What the task requires: Repeat the listing in full. Nothing may be added or left out.

Material supplied:

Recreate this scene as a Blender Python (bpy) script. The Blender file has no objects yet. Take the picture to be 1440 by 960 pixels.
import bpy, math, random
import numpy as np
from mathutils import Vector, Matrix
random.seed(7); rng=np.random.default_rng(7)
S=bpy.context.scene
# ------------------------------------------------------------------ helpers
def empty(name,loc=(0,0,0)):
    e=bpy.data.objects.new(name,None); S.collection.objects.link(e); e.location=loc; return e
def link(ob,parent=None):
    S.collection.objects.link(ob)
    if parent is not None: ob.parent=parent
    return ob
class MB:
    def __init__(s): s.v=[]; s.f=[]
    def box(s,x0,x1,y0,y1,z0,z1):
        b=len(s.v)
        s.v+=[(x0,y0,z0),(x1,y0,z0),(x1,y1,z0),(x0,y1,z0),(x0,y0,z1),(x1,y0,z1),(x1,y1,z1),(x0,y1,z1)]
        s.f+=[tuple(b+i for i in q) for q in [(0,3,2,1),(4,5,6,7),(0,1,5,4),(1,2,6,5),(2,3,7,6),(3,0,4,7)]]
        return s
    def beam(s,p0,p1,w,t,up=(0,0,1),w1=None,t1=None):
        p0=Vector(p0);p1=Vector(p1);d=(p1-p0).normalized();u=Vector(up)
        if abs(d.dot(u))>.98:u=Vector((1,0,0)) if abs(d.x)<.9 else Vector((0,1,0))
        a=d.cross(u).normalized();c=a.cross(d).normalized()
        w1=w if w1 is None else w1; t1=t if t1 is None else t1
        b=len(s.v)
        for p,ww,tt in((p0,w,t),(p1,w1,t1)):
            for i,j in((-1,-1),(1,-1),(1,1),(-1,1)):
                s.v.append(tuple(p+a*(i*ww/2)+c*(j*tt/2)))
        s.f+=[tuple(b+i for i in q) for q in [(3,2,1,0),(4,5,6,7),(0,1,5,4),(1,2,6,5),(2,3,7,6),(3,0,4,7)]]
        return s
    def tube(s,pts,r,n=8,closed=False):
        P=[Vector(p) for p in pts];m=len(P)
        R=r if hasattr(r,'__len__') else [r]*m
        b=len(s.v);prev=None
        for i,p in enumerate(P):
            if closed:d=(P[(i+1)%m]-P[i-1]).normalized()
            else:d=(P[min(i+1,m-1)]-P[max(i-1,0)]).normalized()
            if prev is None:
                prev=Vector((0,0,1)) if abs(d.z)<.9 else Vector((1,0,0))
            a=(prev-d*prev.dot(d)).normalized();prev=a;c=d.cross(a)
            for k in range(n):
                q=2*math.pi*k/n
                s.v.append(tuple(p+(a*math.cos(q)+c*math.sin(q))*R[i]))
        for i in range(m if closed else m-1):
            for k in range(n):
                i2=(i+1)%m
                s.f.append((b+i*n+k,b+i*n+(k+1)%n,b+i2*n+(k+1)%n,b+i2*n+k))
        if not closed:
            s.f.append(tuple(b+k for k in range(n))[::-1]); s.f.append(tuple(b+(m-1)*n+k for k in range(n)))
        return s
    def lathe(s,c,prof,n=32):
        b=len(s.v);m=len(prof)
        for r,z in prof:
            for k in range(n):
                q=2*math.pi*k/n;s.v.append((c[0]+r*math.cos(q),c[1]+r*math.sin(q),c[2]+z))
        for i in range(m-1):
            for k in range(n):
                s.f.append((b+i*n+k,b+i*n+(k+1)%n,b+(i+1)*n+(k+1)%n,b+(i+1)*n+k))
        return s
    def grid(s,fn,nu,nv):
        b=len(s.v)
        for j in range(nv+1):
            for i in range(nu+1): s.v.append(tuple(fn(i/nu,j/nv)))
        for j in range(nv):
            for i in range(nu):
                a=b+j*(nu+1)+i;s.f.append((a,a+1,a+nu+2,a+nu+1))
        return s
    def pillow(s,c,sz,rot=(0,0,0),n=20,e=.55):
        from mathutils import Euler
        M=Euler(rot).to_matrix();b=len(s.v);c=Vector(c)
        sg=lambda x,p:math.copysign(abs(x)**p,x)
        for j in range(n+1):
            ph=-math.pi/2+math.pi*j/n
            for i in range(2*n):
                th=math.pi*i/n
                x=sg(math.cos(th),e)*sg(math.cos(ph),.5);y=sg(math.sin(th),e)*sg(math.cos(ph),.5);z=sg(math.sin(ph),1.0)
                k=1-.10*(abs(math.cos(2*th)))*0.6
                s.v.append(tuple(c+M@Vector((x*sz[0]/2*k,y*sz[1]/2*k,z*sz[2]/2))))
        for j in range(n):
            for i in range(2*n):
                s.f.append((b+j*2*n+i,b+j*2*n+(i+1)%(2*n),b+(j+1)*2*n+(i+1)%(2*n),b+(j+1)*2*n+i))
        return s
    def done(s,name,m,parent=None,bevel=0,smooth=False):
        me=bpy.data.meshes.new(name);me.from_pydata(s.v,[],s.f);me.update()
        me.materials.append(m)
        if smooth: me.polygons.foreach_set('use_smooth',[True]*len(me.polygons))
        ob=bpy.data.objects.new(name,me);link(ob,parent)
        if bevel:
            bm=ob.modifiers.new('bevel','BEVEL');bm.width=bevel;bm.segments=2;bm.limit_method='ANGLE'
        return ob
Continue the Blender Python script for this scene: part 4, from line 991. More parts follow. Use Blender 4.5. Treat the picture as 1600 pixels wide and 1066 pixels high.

Written response:
Recreate this scene as a Blender Python (bpy) script. The Blender file has no objects yet. Take the picture to be 1440 by 960 pixels.
import bpy, math, random
import numpy as np
from mathutils import Vector, Matrix
random.seed(7); rng=np.random.default_rng(7)
S=bpy.context.scene
# ------------------------------------------------------------------ helpers
def empty(name,loc=(0,0,0)):
    e=bpy.data.objects.new(name,None); S.collection.objects.link(e); e.location=loc; return e
def link(ob,parent=None):
    S.collection.objects.link(ob)
    if parent is not None: ob.parent=parent
    return ob
class MB:
    def __init__(s): s.v=[]; s.f=[]
    def box(s,x0,x1,y0,y1,z0,z1):
        b=len(s.v)
        s.v+=[(x0,y0,z0),(x1,y0,z0),(x1,y1,z0),(x0,y1,z0),(x0,y0,z1),(x1,y0,z1),(x1,y1,z1),(x0,y1,z1)]
        s.f+=[tuple(b+i for i in q) for q in [(0,3,2,1),(4,5,6,7),(0,1,5,4),(1,2,6,5),(2,3,7,6),(3,0,4,7)]]
        return s
    def beam(s,p0,p1,w,t,up=(0,0,1),w1=None,t1=None):
        p0=Vector(p0);p1=Vector(p1);d=(p1-p0).normalized();u=Vector(up)
        if abs(d.dot(u))>.98:u=Vector((1,0,0)) if abs(d.x)<.9 else Vector((0,1,0))
        a=d.cross(u).normalized();c=a.cross(d).normalized()
        w1=w if w1 is None else w1; t1=t if t1 is None else t1
        b=len(s.v)
        for p,ww,tt in((p0,w,t),(p1,w1,t1)):
            for i,j in((-1,-1),(1,-1),(1,1),(-1,1)):
                s.v.append(tuple(p+a*(i*ww/2)+c*(j*tt/2)))
        s.f+=[tuple(b+i for i in q) for q in [(3,2,1,0),(4,5,6,7),(0,1,5,4),(1,2,6,5),(2,3,7,6),(3,0,4,7)]]
        return s
    def tube(s,pts,r,n=8,closed=False):
        P=[Vector(p) for p in pts];m=len(P)
        R=r if hasattr(r,'__len__') else [r]*m
        b=len(s.v);prev=None
        for i,p in enumerate(P):
            if closed:d=(P[(i+1)%m]-P[i-1]).normalized()
            else:d=(P[min(i+1,m-1)]-P[max(i-1,0)]).normalized()
            if prev is None:
                prev=Vector((0,0,1)) if abs(d.z)<.9 else Vector((1,0,0))
            a=(prev-d*prev.dot(d)).normalized();prev=a;c=d.cross(a)
            for k in range(n):
                q=2*math.pi*k/n
                s.v.append(tuple(p+(a*math.cos(q)+c*math.sin(q))*R[i]))
        for i in range(m if closed else m-1):
            for k in range(n):
                i2=(i+1)%m
                s.f.append((b+i*n+k,b+i*n+(k+1)%n,b+i2*n+(k+1)%n,b+i2*n+k))
        if not closed:
            s.f.append(tuple(b+k for k in range(n))[::-1]); s.f.append(tuple(b+(m-1)*n+k for k in range(n)))
        return s
    def lathe(s,c,prof,n=32):
        b=len(s.v);m=len(prof)
        for r,z in prof:
            for k in range(n):
                q=2*math.pi*k/n;s.v.append((c[0]+r*math.cos(q),c[1]+r*math.sin(q),c[2]+z))
        for i in range(m-1):
            for k in range(n):
                s.f.append((b+i*n+k,b+i*n+(k+1)%n,b+(i+1)*n+(k+1)%n,b+(i+1)*n+k))
        return s
    def grid(s,fn,nu,nv):
        b=len(s.v)
        for j in range(nv+1):
            for i in range(nu+1): s.v.append(tuple(fn(i/nu,j/nv)))
        for j in range(nv):
            for i in range(nu):
                a=b+j*(nu+1)+i;s.f.append((a,a+1,a+nu+2,a+nu+1))
        return s
    def pillow(s,c,sz,rot=(0,0,0),n=20,e=.55):
        from mathutils import Euler
        M=Euler(rot).to_matrix();b=len(s.v);c=Vector(c)
        sg=lambda x,p:math.copysign(abs(x)**p,x)
        for j in range(n+1):
            ph=-math.pi/2+math.pi*j/n
            for i in range(2*n):
                th=math.pi*i/n
                x=sg(math.cos(th),e)*sg(math.cos(ph),.5);y=sg(math.sin(th),e)*sg(math.cos(ph),.5);z=sg(math.sin(ph),1.0)
                k=1-.10*(abs(math.cos(2*th)))*0.6
                s.v.append(tuple(c+M@Vector((x*sz[0]/2*k,y*sz[1]/2*k,z*sz[2]/2))))
        for j in range(n):
            for i in range(2*n):
                s.f.append((b+j*2*n+i,b+j*2*n+(i+1)%(2*n),b+(j+1)*2*n+(i+1)%(2*n),b+(j+1)*2*n+i))
        return s
    def done(s,name,m,parent=None,bevel=0,smooth=False):
        me=bpy.data.meshes.new(name);me.from_pydata(s.v,[],s.f);me.update()
        me.materials.append(m)
        if smooth: me.polygons.foreach_set('use_smooth',[True]*len(me.polygons))
        ob=bpy.data.objects.new(name,me);link(ob,parent)
        if bevel:
            bm=ob.modifiers.new('bevel','BEVEL');bm.width=bevel;bm.segments=2;bm.limit_method='ANGLE'
        return ob
Continue the Blender Python script for this scene: part 4, from line 991. More parts follow. Use Blender 4.5. Treat the picture as 1600 pixels wide and 1066 pixels high.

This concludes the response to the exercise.